Rugged mountains and slow-moving ice combine to preserve ancient pockets and carry them closer to the surface.
According to the experts, this is the most significant discovery to date for the Center for Oldest Ice Exploration (COLDEX), a 15-institution collaboration headed by Oregon State University.
European efforts recently reached 1.2 million years with a deep, continuous core inland. By contrast, Allan Hills trades continuity for age – and it paid off.
“We knew the ice was old in this region. Initially, we had hoped to find ice up to three million years old, or maybe a little older, but this discovery has far exceeded our expectations,” said COLDEX director Ed Brook.
The oldest Allan Hills sample dates to six million years ago, an interval when geology points to warmer global temperatures and higher sea levels than today.
That context turns each fragment into a powerful test of climate theory, bridging gaps left by marine sediments and fossils.
A critical advance is direct dating. The team measured an isotope of argon in bubbles sealed within the ice to determine age, rather than inferring timing from surrounding layers or deposits. That makes the chronology less vulnerable to local quirks in snowfall or flow.
Although the sequence is not continuous, the method transforms scattered layers into a library of precisely dated moments. These “climate snapshots” are roughly six times older than any previously reported ice-core data from Antarctica’s interior.
Isotopes of oxygen in the ice show a gradual Antarctic cooling of about 12°C (22°F) across the last six million years – the first direct measure of the magnitude of that regional shift.
Because the Allan Hills archive samples especially warm intervals, it can help test how Antarctic temperatures tracked global carbon dioxide and ocean heat, and how sensitive the ice sheet was as climate crossed key thresholds.
If scientists can pair temperature fingerprints with ancient greenhouse gas levels and estimates of ocean heat, they can refine models that project future sea-level rise and Antarctic stability as today’s CO2 climbs.
“We’re still working out the exact conditions that allow such ancient ice to survive so close to the surface,” Shackleton said. “Along with the topography, it’s likely a mix of strong winds and bitter cold.”
“The wind blows away fresh snow, and the cold slows the ice to almost a standstill. That makes Allan Hills one of the best places in the world to find shallow, old ice, and one of the toughest places to spend a field season.”
The same forces that strip snowfall and lock ice in place also make logistics punishing. Field teams operate for months in severe winds and low temperatures, moving between sites to intercept distinct old layers delivered by the flow around nunataks and ridges.
Deep inland drilling seeks an unbroken, million-year-plus timeline – ideal for tracking slow swings in climate and carbon through successive ice ages.
The Allan Hills approach complements that by sampling much older intervals at the cost of continuity.
Together, these strategies can stitch a broader picture: continuous detail for the last million-plus years and targeted windows into still older climates that bracket key warm periods.

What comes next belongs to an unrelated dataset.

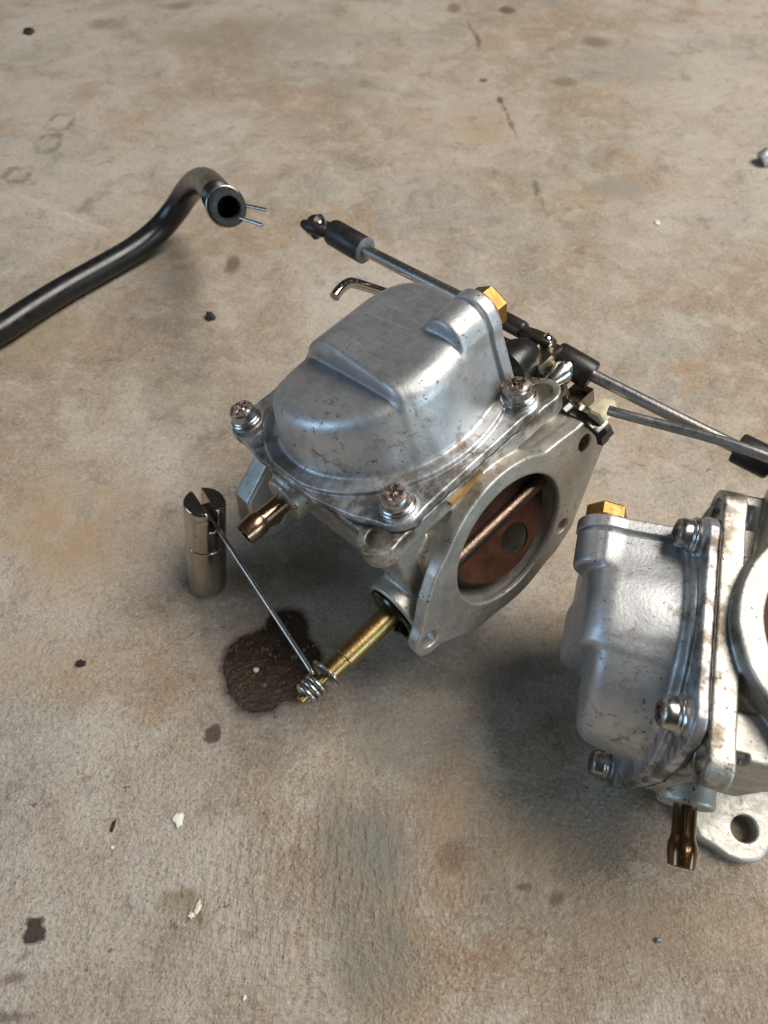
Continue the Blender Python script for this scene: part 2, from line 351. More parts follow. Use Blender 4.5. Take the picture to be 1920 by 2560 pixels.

Ongoing analyses aim to reconstruct ancient greenhouse gas concentrations and infer ocean heat content from the same samples, tightening the links among air, ice, and ocean during past warm climates.
A COLDEX team will return to Allan Hills in the coming months to extend the “snapshot” library – and possibly push beyond six million years.
“Given the spectacularly old ice we have discovered at Allan Hills, we also have designed a comprehensive longer-term new study of this region to try to extend the records even further in time, which we hope to conduct between 2026 and 2031,” Brook said.
Allan Hills has turned out to be a shortcut to Earth’s deep past. By directly dating ancient ice and its trapped air, researchers can anchor brief but crucial windows into climates far warmer than today. In addition, they can quantify how much Antarctica cooled as the planet evolved.
It’s not a single continuous scroll, but it is a set of pages we never had before, each one a rare chance to check our climate models against the only lab that matters: the planet itself.
The findings are published in the Proceedings of the National Academy of Sciences.